> **EXERCISE REQUIREMENTS**:
Among the entries that follow, locate the line with "Model this scene" and the line with "from mathutils import Vector, Matrix". Output those lines and all lines in between, exactly, minus the pictures.

Start DATA RECORDS

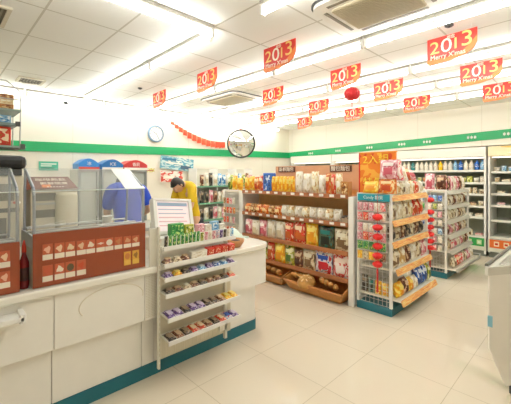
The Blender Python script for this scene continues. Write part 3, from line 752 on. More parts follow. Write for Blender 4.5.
# header coolers on the back wall
def header_cooler(x0, x1, c1, c2, txt, label, group='glass door cabinets on the back wall'):
    t = thing('display_cabinet', label, 'cabinet', ((x0+x1)/2, 6.3, 0))
    part('carcass', MB().box(x0, x1, 6.12, 6.56, 0, 1.70, mat('cfccc0', .4)), t)
    w = (x1-x0)
    n = 12; P = [(x0, 1.71)]+[(x0+w*i/n, 1.80+.09*sin(pi*i/n)) for i in range(n+1)]+[(x1, 1.71)]
    vs = [(x, 6.06, z) for x, z in P]+[(x, 6.4, z) for x, z in P]; k = len(P)
    hd = part('header', MB().add(vs, [list(range(k)), list(range(k, 2*k))[::-1]]+[(i, (i+1) % k, k+(i+1) % k, k+i) for i in range(k)], mat(c1, .35)), t)
    part('header_stripe', MB().box(x0, x1, 6.05, 6.06, 1.705, 1.745, mat(c2, .4)), t)
    lettering(txt, .075, mat('f6f2ea'), hd, (0, -.25, 1.80), 0)
    fr = MB()
    for q in ((x0, x0+.03, .1, 1.7), (x1-.03, x1, .1, 1.7)): fr.box(q[0], q[1], 6.07, 6.12, q[2], q[3], GREY)
    fr.box(x0+.03, x1-.03, 6.07, 6.12, 1.66, 1.70, GREY).box(x0+.03, x1-.03, 6.07, 6.12, .1, .14, GREY)
    d = part('door', fr, t)
    part('glass_pane', MB().box(x0+.03, x1-.03, 6.09, 6.10, .14, 1.66, glass('dfe8e6', .25)), t)
    part('interior', MB().box(x0+.035, x1-.035, 6.112, 6.119, .14, 1.66, mat('b9b8a8', .5)), t)
    part('handle', MB().tube((x1-.05, 6.05, .9), (x1-.05, 6.05, 1.3), .008, 8, STEEL), t)
header_cooler(1.76, 2.09, '2f86d8', 'd8402c', '冰', 'glass door cabinet with blue and red header, leftmost of three')
header_cooler(2.14, 2.51, '2470b8', 'f2efe6', 'ICE', 'glass door cabinet with a blue arched header, middle of three')
header_cooler(2.53, 2.98, 'c83030', 'f2efe6', '香菸', 'glass door cabinet with a red arched header, rightmost of three')

# ---------------------------------------------------------------- hanging shelf at top left
t = thing('overhead_rack', 'glass and wire overhead rack above the counter at top left', 'rack', (0, 2.65, 0))
for z in (2.005, 1.775): part('glass_shelf', MB().box(-1.2, .43 if z < 1.9 else .405, 2.55, 2.85, z, z+.012, mat('8fa39a', .15)), t)
part('lower_tray', MB().box(-1.2, .39, 2.56, 2.84, 1.915, 1.93, mat('7b8f8e', .25)), t)
w = MB()
for yy in (2.56, 2.84):
    w.path([(-1.2, yy, 2.19), (.33, yy, 2.19), (.405, yy, 2.13), (.40, yy, 1.79)], .004, 6, STEEL); w.tube((-1.2, yy, 2.08), (.40, yy, 2.08), .003, 6, STEEL)
    w.tube((.1, yy, 2.19), (.1, yy, 3.0), .005, 6, STEEL); w.tube((-1.1, yy, 1.77), (-1.1, yy, 3.0), .006, 6, STEEL)
part('wire_frame', w, t)
part('shelf_clip', MB().box(.40, .425, 2.545, 2.56, 1.765, 1.80, DGREY), t); part('shelf_clip', MB().box(.375, .40, 2.545, 2.56, 1.91, 1.94, DGREY), t)
for k in range(3):
    for j in range(4):
        o = put('box', .12, .03, .16, CRM if (k+j) % 2 else BGR, (.31-.13*j, 2.66, 2.018+k*.031), 0,
                'tan flat carton on the top left rack, %s layer, %s from right' % (('lowest', 'middle', 'uppermost')[k], ORD[j]), 'cartons on the overhead rack')
for j in range(3): put('box', .10, .05, .14, LBL_, (.31-.11*j, 2.67, 1.931), 0, 'light blue carton on the middle rack tray, %s from right' % ORD[j], 'cartons on the overhead rack')
for j in range(3): put('box', .17, .12, .14, REDC if j != 1 else RWH, (.275-.18*j, 2.67, 1.788), 0, 'red carton on the lowest glass shelf at top left, %s from right' % ORD[j], 'cartons on the overhead rack')

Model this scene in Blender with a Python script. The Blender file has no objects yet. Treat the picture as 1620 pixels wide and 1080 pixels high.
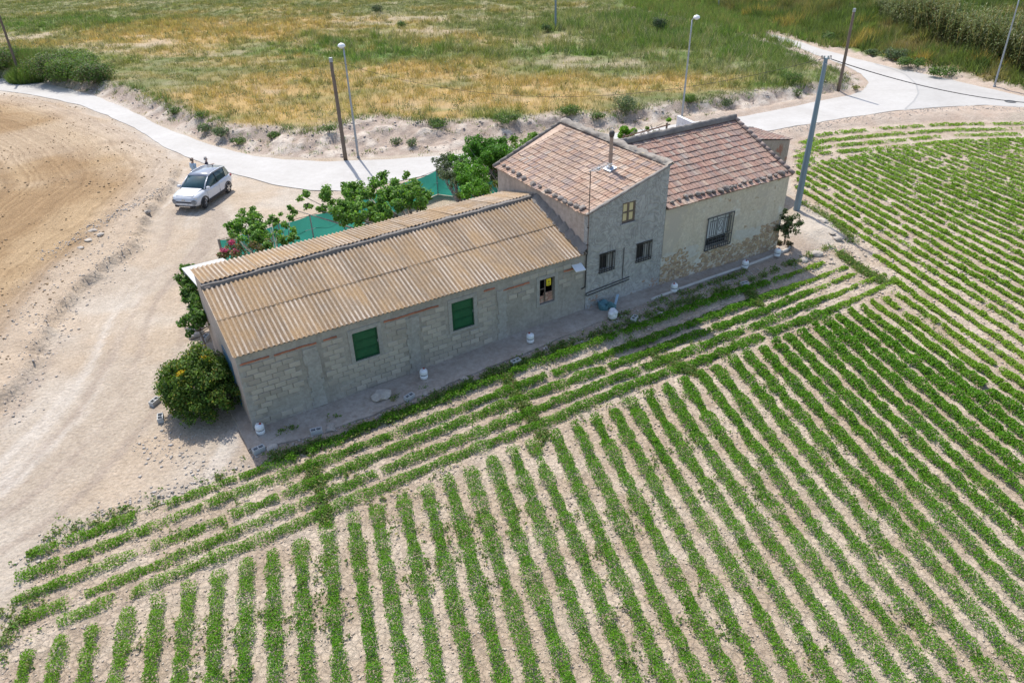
import bpy, bmesh, math, random
import numpy as np
from mathutils import Vector, Matrix

random.seed(7)
RNG = np.random.default_rng(11)
SC = bpy.context.scene
COL = SC.collection

# ------------------------------------------------------------------ camera, world, sun, exposure
CAM_H, F_PX, PITCH, ROLL = 16.0, 1156.0, math.radians(31.86), math.radians(-1.23)
FWD = np.array([0, math.cos(PITCH), -math.sin(PITCH)])
UP0 = np.array([0, math.sin(PITCH), math.cos(PITCH)])
RT0 = np.array([1.0, 0, 0])
RT = RT0 * math.cos(ROLL) + UP0 * math.sin(ROLL)
UP = -RT0 * math.sin(ROLL) + UP0 * math.cos(ROLL)
cam_d = bpy.data.cameras.new('camera')
cam_d.sensor_width = 36.0
cam_d.lens = 36.0 * F_PX / 1620.0
cam_d.clip_start, cam_d.clip_end = 0.5, 9000.0
cam = bpy.data.objects.new('camera', cam_d)
COL.objects.link(cam)
m = Matrix.Identity(4)
for i in range(3):
    m[i][0], m[i][1], m[i][2] = RT[i], UP[i], -FWD[i]
m[0][3], m[1][3], m[2][3] = 0, 0, CAM_H
cam.matrix_world = m
SC.camera = cam

SUN_EL, SHADOW_AZ = math.radians(56), math.radians(-68)     # direction the shadows fall
world = bpy.data.worlds.new('World')
SC.world = world
world.use_nodes = True
wn = world.node_tree.nodes
sky = wn.new('ShaderNodeTexSky')
sky.sky_type = 'NISHITA'
sky.sun_disc = False
sky.sun_elevation = SUN_EL
to_sun = SHADOW_AZ + math.pi
sky.sun_rotation = math.atan2(math.cos(to_sun), math.sin(to_sun))
sky.dust_density = 1.5
bgn = wn['Background']
bgn.inputs['Strength'].default_value = 0.15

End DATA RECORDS

> **ANSWER TO THE EXERCISE**:
Model this scene in Blender with a Python script. The Blender file has no objects yet. Treat the picture as 1620 pixels wide and 1080 pixels high.
import bpy, bmesh, math, random
import numpy as np
from mathutils import Vector, Matrix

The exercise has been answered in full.